Ultimately, in my humble opinion, Housekeeping combines a sad, depressing story with a slow-moving plot and marginally interesting characters. Even Marilynne Robinson’s beautiful prose and religious imagery can’t save it.
I can see why many others are fans of this novel, but it’s simply not my cup of proverbial tea—get it, Housekeeping and all?
Anyway, I can appreciate Marilynne Robinson and her accomplishment as a writer, but I’ll pass on reading this one again.
Other Thoughts
Opening Line: “My name is Ruth.”
The Meaning: Inherited loneliness–I think that’s the predominant theme of Housekeeping. You see how it’s passed down from generation to generation, almost like it’s a heart condition–which, metaphorically, I guess it is.
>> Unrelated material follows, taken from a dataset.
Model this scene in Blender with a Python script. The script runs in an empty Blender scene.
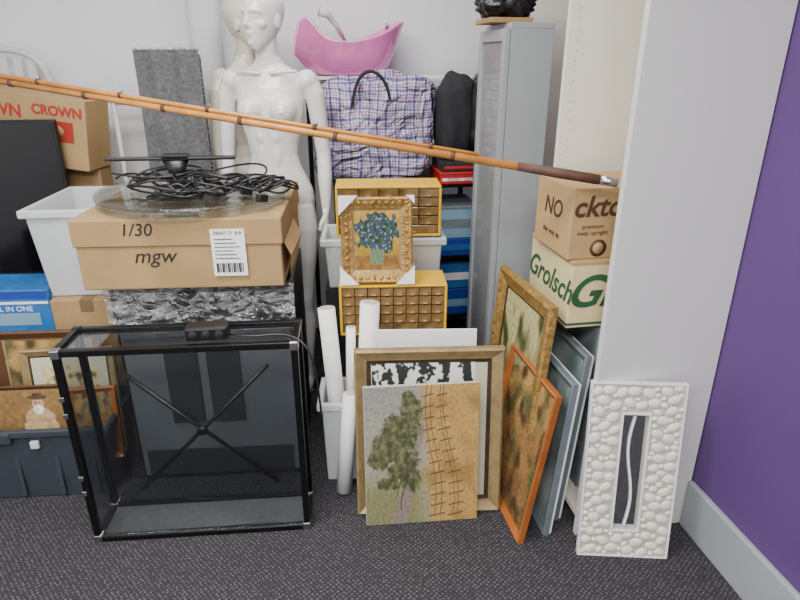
import bpy, bmesh, math, random
from mathutils import Vector, Matrix, noise, Euler
random.seed(7)
D=math.radians
def lin(c):
    return tuple(((x/255)/12.92 if x/255<=.04045 else ((x/255+.055)/1.055)**2.4) for x in c[:3])
# ---------------------------------------------------------------- materials
def mat(name,col,rough=.5,metal=0,noise_amt=0,nscale=20,bump=0,bscale=60,spec=.5,coat=0,alt=None):
    m=bpy.data.materials.new(name); m.use_nodes=True
    nt=m.node_tree; p=nt.nodes['Principled BSDF']
    c=lin(col); p.inputs['Base Color'].default_value=(*c,1)
    p.inputs['Roughness'].default_value=rough; p.inputs['Metallic'].default_value=metal
    p.inputs['Specular IOR Level'].default_value=spec
    p.inputs['Coat Weight'].default_value=coat
    tc=nt.nodes.new('ShaderNodeTexCoord')
    if noise_amt or alt:
        n=nt.nodes.new('ShaderNodeTexNoise'); n.inputs['Scale'].default_value=nscale; n.inputs['Detail'].default_value=6
        nt.links.new(tc.outputs['Object'],n.inputs['Vector'])
        r=nt.nodes.new('ShaderNodeValToRGB'); nt.links.new(n.outputs[0],r.inputs[0])
        r.color_ramp.elements[0].position=.35; r.color_ramp.elements[1].position=.65
        a=lin(alt) if alt else tuple(x*(1-noise_amt) for x in c)
        r.color_ramp.elements[0].color=(*a,1); r.color_ramp.elements[1].color=(*c,1)
        nt.links.new(r.outputs[0],p.inputs['Base Color'])
    if bump:
        n=nt.nodes.new('ShaderNodeTexNoise'); n.inputs['Scale'].default_value=bscale; n.inputs['Detail'].default_value=4
        nt.links.new(tc.outputs['Object'],n.inputs['Vector'])
        b=nt.nodes.new('ShaderNodeBump'); b.inputs['Strength'].default_value=bump; b.inputs['Distance'].default_value=.01
        nt.links.new(n.outputs[0],b.inputs['Height']); nt.links.new(b.outputs[0],p.inputs['Normal'])
    return m
def clear(name,tint=(235,240,240),gloss=.12,rough=.03,bump=0,bscale=15,diff=0,streak=0,fres=.5):
    m=bpy.data.materials.new(name); m.use_nodes=True; nt=m.node_tree; nt.nodes.clear()
    o=nt.nodes.new('ShaderNodeOutputMaterial'); t=nt.nodes.new('ShaderNodeBsdfTransparent'); t.inputs[0].default_value=(*lin(tint),1)
    g=nt.nodes.new('ShaderNodeBsdfGlossy'); g.inputs['Roughness'].default_value=rough; g.inputs[0].default_value=(.9,.9,.9,1)
    lw=nt.nodes.new('ShaderNodeLayerWeight'); lw.inputs[0].default_value=.3
    ma=nt.nodes.new('ShaderNodeMath'); ma.operation='MULTIPLY_ADD'; ma.inputs[1].default_value=fres; ma.inputs[2].default_value=gloss
    nt.links.new(lw.outputs['Fresnel'],ma.inputs[0])
    mx=nt.nodes.new('ShaderNodeMixShader'); nt.links.new(ma.outputs[0],mx.inputs[0]); nt.links.new(t.outputs[0],mx.inputs[1]); nt.links.new(g.outputs[0],mx.inputs[2])
    last=mx
    tc=nt.nodes.new('ShaderNodeTexCoord')
    if diff or streak:
        d=nt.nodes.new('ShaderNodeBsdfDiffuse'); d.inputs[0].default_value=(.85,.87,.88,1)
        m2=nt.nodes.new('ShaderNodeMixShader'); m2.inputs[0].default_value=diff
        nt.links.new(mx.outputs[0],m2.inputs[1]); nt.links.new(d.outputs[0],m2.inputs[2]); last=m2
        if streak:
            mp=nt.nodes.new('ShaderNodeMapping'); mp.inputs['Scale'].default_value=(1.0,1,2.6); mp.inputs['Rotation'].default_value=(0,D(18),0)
            nt.links.new(tc.outputs['Object'],mp.inputs[0])
            n=nt.nodes.new('ShaderNodeTexNoise'); n.inputs['Scale'].default_value=streak; n.inputs['Distortion'].default_value=.9; n.inputs['Detail'].default_value=7; n.inputs['Roughness'].default_value=.66
            nt.links.new(mp.outputs[0],n.inputs['Vector'])
            s=nt.nodes.new('ShaderNodeMath'); s.operation='SUBTRACT'; s.inputs[1].default_value=.5; nt.links.new(n.outputs[0],s.inputs[0])
            ab=nt.nodes.new('ShaderNodeMath'); ab.operation='ABSOLUTE'; nt.links.new(s.outputs[0],ab.inputs[0])
            r=nt.nodes.new('ShaderNodeMapRange'); r.inputs['From Min'].default_value=0; r.inputs['From Max'].default_value=.07; r.inputs['To Min'].default_value=.34; r.inputs['To Max'].default_value=.03
            nt.links.new(ab.outputs[0],r.inputs['Value']); nt.links.new(r.outputs[0],m2.inputs[0])
    if bump:
        n=nt.nodes.new('ShaderNodeTexNoise'); n.inputs['Scale'].default_value=bscale; n.inputs['Distortion'].default_value=2.5
        nt.links.new(tc.outputs['Object'],n.inputs['Vector'])
        b=nt.nodes.new('ShaderNodeBump'); b.inputs['Strength'].default_value=bump; b.inputs['Distance'].default_value=.03
        nt.links.new(n.outputs[0],b.inputs['Height']); nt.links.new(b.outputs[0],g.inputs['Normal'])
    nt.links.new(last.outputs[0],o.inputs[0]); return m
def vcol(name,rough=.55):
    m=bpy.data.materials.new(name); m.use_nodes=True; nt=m.node_tree; p=nt.nodes['Principled BSDF']
    a=nt.nodes.new('ShaderNodeAttribute'); a.attribute_name='paint'; nt.links.new(a.outputs['Color'],p.inputs['Base Color'])
    p.inputs['Roughness'].default_value=rough; p.inputs['Specular IOR Level'].default_value=.3; return m
M={}
M['paint']=vcol('oil_paint')
M['wall']=mat('wall_paint',(230,232,234),.7,noise_amt=.03,nscale=3,bump=.05,bscale=200)
M['purple']=mat('purple_paint',(88,60,116),.55,noise_amt=.06,nscale=2,bump=.05,bscale=250)
M['skirt']=mat('skirting_grey',(154,158,164),.45,noise_amt=.04,nscale=4)
M['ceil']=mat('ceiling_white',(235,235,235),.8)
M['melamine']=mat('melamine_greywhite',(210,210,208),.42,noise_amt=.03,nscale=2)
M['cream']=mat('melamine_cream',(230,226,212),.45,noise_amt=.03,nscale=3)
M['card']=mat('cardboard',(166,136,92),.85,noise_amt=.18,nscale=7,bump=.1,bscale=90)
M['card2']=mat('cardboard_light',(180,148,102),.85,noise_amt=.12,nscale=5,bump=.1,bscale=90)
M['cardd']=mat('cardboard_dark',(124,98,66),.9,noise_amt=.2,nscale=9)
M['beercard']=mat('printed_cream_card',(218,202,152),.7,noise_amt=.1,nscale=6)
M['black']=mat('black_plastic',(18,18,20),.35)
M['blackm']=mat('black_metal',(16,16,17),.3,metal=.3)
M['dark']=mat('dark_fabric',(34,35,40),.9,bump=.3,bscale=30,noise_amt=.3)
M['steel']=mat('steel',(190,190,190),.25,metal=1)
M['greym']=mat('grey_powdercoat',(152,156,160),.4,noise_amt=.04,nscale=3)
M['greyd']=mat('grey_frame',(108,118,124),.5,noise_amt=.15,nscale=15)
M['white']=mat('white_plastic',(232,232,234),.4)
M['offw']=mat('ivory_plastic',(202,202,202),.4)
M['paper']=mat('white_paper',(236,236,234),.7)
M['mann']=mat('mannequin_gloss_white',(222,220,217),.25,coat=.4)
M['mann2']=mat('mannequin_cream',(202,194,178),.35,coat=.2)
M['pink']=mat('pink_ceramic',(228,126,186),.08,coat=1)
M['yellow']=mat('yellow_plastic',(226,178,30),.45,noise_amt=.08)
M['drawer']=mat('smoky_amber_drawer',(136,108,66),.15,alt=(88,64,34),nscale=20,coat=.6)
M['gold']=mat('gilt_wood',(186,148,84),.4,metal=.4,noise_amt=.45,nscale=45,bump=.6,bscale=90)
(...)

Highlights: With Robinson, certain passages just jump out at you. Not literally, of course. But her writing as a way of making you stop and enjoy it, breathe it in a bit, smell the roses before you move on to the next paragraph.
Lowlights: The story was dull, and the characters were only slightly more interesting. Compare this novel to The Blind Assassin–both stories beginning with a premise of someone driving off a bridge. I just couldn’t keep an interest in Housekeeping.
Memorable Line: “Because, once alone, it is impossible to believe that one could ever have been otherwise. Loneliness is an absolute discovery.”
Final Thoughts: I enjoyed Robinson’s writing style enough to possibly explore Gilead in the future, her novel that won the Pulitzer. But I’ll pass on Housekeeping.